begin The input

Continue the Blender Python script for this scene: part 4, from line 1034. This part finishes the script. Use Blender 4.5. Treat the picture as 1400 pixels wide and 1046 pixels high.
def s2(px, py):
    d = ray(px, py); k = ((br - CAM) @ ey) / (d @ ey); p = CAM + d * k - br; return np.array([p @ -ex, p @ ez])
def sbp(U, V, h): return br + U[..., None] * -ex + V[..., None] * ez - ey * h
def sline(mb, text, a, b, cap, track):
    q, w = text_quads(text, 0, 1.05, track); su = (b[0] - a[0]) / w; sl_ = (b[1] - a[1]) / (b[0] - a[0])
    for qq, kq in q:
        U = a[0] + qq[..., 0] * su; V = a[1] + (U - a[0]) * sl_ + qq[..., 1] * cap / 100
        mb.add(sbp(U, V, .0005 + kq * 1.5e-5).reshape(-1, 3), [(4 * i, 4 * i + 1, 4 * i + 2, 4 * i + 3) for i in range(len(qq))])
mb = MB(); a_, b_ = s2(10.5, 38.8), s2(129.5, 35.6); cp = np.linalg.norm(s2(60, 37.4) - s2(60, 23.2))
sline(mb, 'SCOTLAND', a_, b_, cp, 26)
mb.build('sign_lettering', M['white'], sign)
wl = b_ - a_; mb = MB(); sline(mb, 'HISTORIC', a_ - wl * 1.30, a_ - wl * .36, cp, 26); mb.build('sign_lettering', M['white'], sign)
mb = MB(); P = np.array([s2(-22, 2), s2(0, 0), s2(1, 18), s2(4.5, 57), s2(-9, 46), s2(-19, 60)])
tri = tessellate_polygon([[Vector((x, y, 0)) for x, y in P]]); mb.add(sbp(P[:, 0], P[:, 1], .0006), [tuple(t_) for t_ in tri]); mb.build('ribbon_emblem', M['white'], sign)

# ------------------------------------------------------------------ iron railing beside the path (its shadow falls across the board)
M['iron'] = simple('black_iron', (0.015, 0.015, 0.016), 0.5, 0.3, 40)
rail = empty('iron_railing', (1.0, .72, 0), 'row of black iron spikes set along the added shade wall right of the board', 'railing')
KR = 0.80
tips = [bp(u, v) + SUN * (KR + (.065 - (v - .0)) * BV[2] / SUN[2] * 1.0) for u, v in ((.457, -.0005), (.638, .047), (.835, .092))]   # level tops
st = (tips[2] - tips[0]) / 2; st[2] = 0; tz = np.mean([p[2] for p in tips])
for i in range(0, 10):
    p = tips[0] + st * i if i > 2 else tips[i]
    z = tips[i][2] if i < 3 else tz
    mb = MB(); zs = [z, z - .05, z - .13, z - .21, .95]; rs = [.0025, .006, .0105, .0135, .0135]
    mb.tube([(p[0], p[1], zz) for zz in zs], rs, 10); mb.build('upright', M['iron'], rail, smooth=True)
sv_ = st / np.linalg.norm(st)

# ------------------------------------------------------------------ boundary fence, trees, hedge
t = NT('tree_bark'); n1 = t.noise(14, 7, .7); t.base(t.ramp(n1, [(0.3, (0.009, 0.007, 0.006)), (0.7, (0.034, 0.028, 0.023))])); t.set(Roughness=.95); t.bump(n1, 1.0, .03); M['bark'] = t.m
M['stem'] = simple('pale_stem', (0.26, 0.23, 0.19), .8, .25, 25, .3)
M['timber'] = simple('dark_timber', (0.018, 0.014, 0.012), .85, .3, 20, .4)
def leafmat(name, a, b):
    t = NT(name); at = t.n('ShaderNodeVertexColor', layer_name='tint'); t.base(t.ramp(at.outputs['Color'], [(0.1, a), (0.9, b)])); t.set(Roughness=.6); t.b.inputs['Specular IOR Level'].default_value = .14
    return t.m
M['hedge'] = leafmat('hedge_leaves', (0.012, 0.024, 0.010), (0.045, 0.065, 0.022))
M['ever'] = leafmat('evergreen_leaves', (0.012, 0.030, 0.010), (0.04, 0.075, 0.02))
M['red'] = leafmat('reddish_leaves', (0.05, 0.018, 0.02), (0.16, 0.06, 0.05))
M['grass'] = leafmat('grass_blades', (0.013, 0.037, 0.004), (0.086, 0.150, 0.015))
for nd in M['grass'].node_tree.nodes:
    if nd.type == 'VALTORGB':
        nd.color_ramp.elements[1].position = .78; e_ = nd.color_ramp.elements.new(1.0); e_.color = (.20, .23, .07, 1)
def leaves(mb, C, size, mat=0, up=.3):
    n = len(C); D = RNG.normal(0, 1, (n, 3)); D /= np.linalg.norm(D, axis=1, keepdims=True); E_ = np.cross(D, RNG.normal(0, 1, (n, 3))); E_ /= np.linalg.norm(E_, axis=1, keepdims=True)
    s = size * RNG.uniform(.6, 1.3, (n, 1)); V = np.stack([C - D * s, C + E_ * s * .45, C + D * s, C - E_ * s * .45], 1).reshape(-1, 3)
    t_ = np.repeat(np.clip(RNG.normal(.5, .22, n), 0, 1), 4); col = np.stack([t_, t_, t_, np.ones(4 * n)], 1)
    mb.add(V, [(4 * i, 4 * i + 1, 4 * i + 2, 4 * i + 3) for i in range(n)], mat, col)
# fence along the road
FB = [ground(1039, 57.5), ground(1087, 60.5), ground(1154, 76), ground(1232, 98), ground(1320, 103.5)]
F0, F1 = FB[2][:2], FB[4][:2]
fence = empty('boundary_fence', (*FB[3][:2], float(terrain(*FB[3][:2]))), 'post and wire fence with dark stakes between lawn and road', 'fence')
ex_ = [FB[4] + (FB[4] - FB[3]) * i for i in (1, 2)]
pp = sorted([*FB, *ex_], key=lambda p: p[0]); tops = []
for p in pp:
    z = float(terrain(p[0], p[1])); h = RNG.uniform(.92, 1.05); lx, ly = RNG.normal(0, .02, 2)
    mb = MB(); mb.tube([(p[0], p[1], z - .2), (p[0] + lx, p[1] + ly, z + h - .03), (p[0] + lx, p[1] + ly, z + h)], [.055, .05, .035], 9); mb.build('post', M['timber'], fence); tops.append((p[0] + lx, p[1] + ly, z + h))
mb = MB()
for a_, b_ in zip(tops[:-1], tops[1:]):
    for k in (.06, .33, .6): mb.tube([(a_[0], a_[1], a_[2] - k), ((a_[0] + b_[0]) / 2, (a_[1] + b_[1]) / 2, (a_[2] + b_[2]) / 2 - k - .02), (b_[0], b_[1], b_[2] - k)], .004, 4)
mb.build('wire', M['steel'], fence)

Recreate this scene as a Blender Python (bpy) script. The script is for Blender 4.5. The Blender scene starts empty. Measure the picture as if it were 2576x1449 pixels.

end The input

(Required task): Return every line of the material exactly.

(Expected answer):
Continue the Blender Python script for this scene: part 4, from line 1034. This part finishes the script. Use Blender 4.5. Treat the picture as 1400 pixels wide and 1046 pixels high.
def s2(px, py):
    d = ray(px, py); k = ((br - CAM) @ ey) / (d @ ey); p = CAM + d * k - br; return np.array([p @ -ex, p @ ez])
def sbp(U, V, h): return br + U[..., None] * -ex + V[..., None] * ez - ey * h
def sline(mb, text, a, b, cap, track):
    q, w = text_quads(text, 0, 1.05, track); su = (b[0] - a[0]) / w; sl_ = (b[1] - a[1]) / (b[0] - a[0])
    for qq, kq in q:
        U = a[0] + qq[..., 0] * su; V = a[1] + (U - a[0]) * sl_ + qq[..., 1] * cap / 100
        mb.add(sbp(U, V, .0005 + kq * 1.5e-5).reshape(-1, 3), [(4 * i, 4 * i + 1, 4 * i + 2, 4 * i + 3) for i in range(len(qq))])
mb = MB(); a_, b_ = s2(10.5, 38.8), s2(129.5, 35.6); cp = np.linalg.norm(s2(60, 37.4) - s2(60, 23.2))
sline(mb, 'SCOTLAND', a_, b_, cp, 26)
mb.build('sign_lettering', M['white'], sign)
wl = b_ - a_; mb = MB(); sline(mb, 'HISTORIC', a_ - wl * 1.30, a_ - wl * .36, cp, 26); mb.build('sign_lettering', M['white'], sign)
mb = MB(); P = np.array([s2(-22, 2), s2(0, 0), s2(1, 18), s2(4.5, 57), s2(-9, 46), s2(-19, 60)])
tri = tessellate_polygon([[Vector((x, y, 0)) for x, y in P]]); mb.add(sbp(P[:, 0], P[:, 1], .0006), [tuple(t_) for t_ in tri]); mb.build('ribbon_emblem', M['white'], sign)

# ------------------------------------------------------------------ iron railing beside the path (its shadow falls across the board)
M['iron'] = simple('black_iron', (0.015, 0.015, 0.016), 0.5, 0.3, 40)
rail = empty('iron_railing', (1.0, .72, 0), 'row of black iron spikes set along the added shade wall right of the board', 'railing')
KR = 0.80
tips = [bp(u, v) + SUN * (KR + (.065 - (v - .0)) * BV[2] / SUN[2] * 1.0) for u, v in ((.457, -.0005), (.638, .047), (.835, .092))]   # level tops
st = (tips[2] - tips[0]) / 2; st[2] = 0; tz = np.mean([p[2] for p in tips])
for i in range(0, 10):
    p = tips[0] + st * i if i > 2 else tips[i]
    z = tips[i][2] if i < 3 else tz
    mb = MB(); zs = [z, z - .05, z - .13, z - .21, .95]; rs = [.0025, .006, .0105, .0135, .0135]
    mb.tube([(p[0], p[1], zz) for zz in zs], rs, 10); mb.build('upright', M['iron'], rail, smooth=True)
sv_ = st / np.linalg.norm(st)

# ------------------------------------------------------------------ boundary fence, trees, hedge
t = NT('tree_bark'); n1 = t.noise(14, 7, .7); t.base(t.ramp(n1, [(0.3, (0.009, 0.007, 0.006)), (0.7, (0.034, 0.028, 0.023))])); t.set(Roughness=.95); t.bump(n1, 1.0, .03); M['bark'] = t.m
M['stem'] = simple('pale_stem', (0.26, 0.23, 0.19), .8, .25, 25, .3)
M['timber'] = simple('dark_timber', (0.018, 0.014, 0.012), .85, .3, 20, .4)
def leafmat(name, a, b):
    t = NT(name); at = t.n('ShaderNodeVertexColor', layer_name='tint'); t.base(t.ramp(at.outputs['Color'], [(0.1, a), (0.9, b)])); t.set(Roughness=.6); t.b.inputs['Specular IOR Level'].default_value = .14
    return t.m
M['hedge'] = leafmat('hedge_leaves', (0.012, 0.024, 0.010), (0.045, 0.065, 0.022))
M['ever'] = leafmat('evergreen_leaves', (0.012, 0.030, 0.010), (0.04, 0.075, 0.02))
M['red'] = leafmat('reddish_leaves', (0.05, 0.018, 0.02), (0.16, 0.06, 0.05))
M['grass'] = leafmat('grass_blades', (0.013, 0.037, 0.004), (0.086, 0.150, 0.015))
for nd in M['grass'].node_tree.nodes:
    if nd.type == 'VALTORGB':
        nd.color_ramp.elements[1].position = .78; e_ = nd.color_ramp.elements.new(1.0); e_.color = (.20, .23, .07, 1)
def leaves(mb, C, size, mat=0, up=.3):
    n = len(C); D = RNG.normal(0, 1, (n, 3)); D /= np.linalg.norm(D, axis=1, keepdims=True); E_ = np.cross(D, RNG.normal(0, 1, (n, 3))); E_ /= np.linalg.norm(E_, axis=1, keepdims=True)
    s = size * RNG.uniform(.6, 1.3, (n, 1)); V = np.stack([C - D * s, C + E_ * s * .45, C + D * s, C - E_ * s * .45], 1).reshape(-1, 3)
    t_ = np.repeat(np.clip(RNG.normal(.5, .22, n), 0, 1), 4); col = np.stack([t_, t_, t_, np.ones(4 * n)], 1)
    mb.add(V, [(4 * i, 4 * i + 1, 4 * i + 2, 4 * i + 3) for i in range(n)], mat, col)
# fence along the road
FB = [ground(1039, 57.5), ground(1087, 60.5), ground(1154, 76), ground(1232, 98), ground(1320, 103.5)]
F0, F1 = FB[2][:2], FB[4][:2]
fence = empty('boundary_fence', (*FB[3][:2], float(terrain(*FB[3][:2]))), 'post and wire fence with dark stakes between lawn and road', 'fence')
ex_ = [FB[4] + (FB[4] - FB[3]) * i for i in (1, 2)]
pp = sorted([*FB, *ex_], key=lambda p: p[0]); tops = []
for p in pp:
    z = float(terrain(p[0], p[1])); h = RNG.uniform(.92, 1.05); lx, ly = RNG.normal(0, .02, 2)
    mb = MB(); mb.tube([(p[0], p[1], z - .2), (p[0] + lx, p[1] + ly, z + h - .03), (p[0] + lx, p[1] + ly, z + h)], [.055, .05, .035], 9); mb.build('post', M['timber'], fence); tops.append((p[0] + lx, p[1] + ly, z + h))
mb = MB()
for a_, b_ in zip(tops[:-1], tops[1:]):
    for k in (.06, .33, .6): mb.tube([(a_[0], a_[1], a_[2] - k), ((a_[0] + b_[0]) / 2, (a_[1] + b_[1]) / 2, (a_[2] + b_[2]) / 2 - k - .02), (b_[0], b_[1], b_[2] - k)], .004, 4)
mb.build('wire', M['steel'], fence)

Recreate this scene as a Blender Python (bpy) script. The script is for Blender 4.5. The Blender scene starts empty. Measure the picture as if it were 2576x1449 pixels.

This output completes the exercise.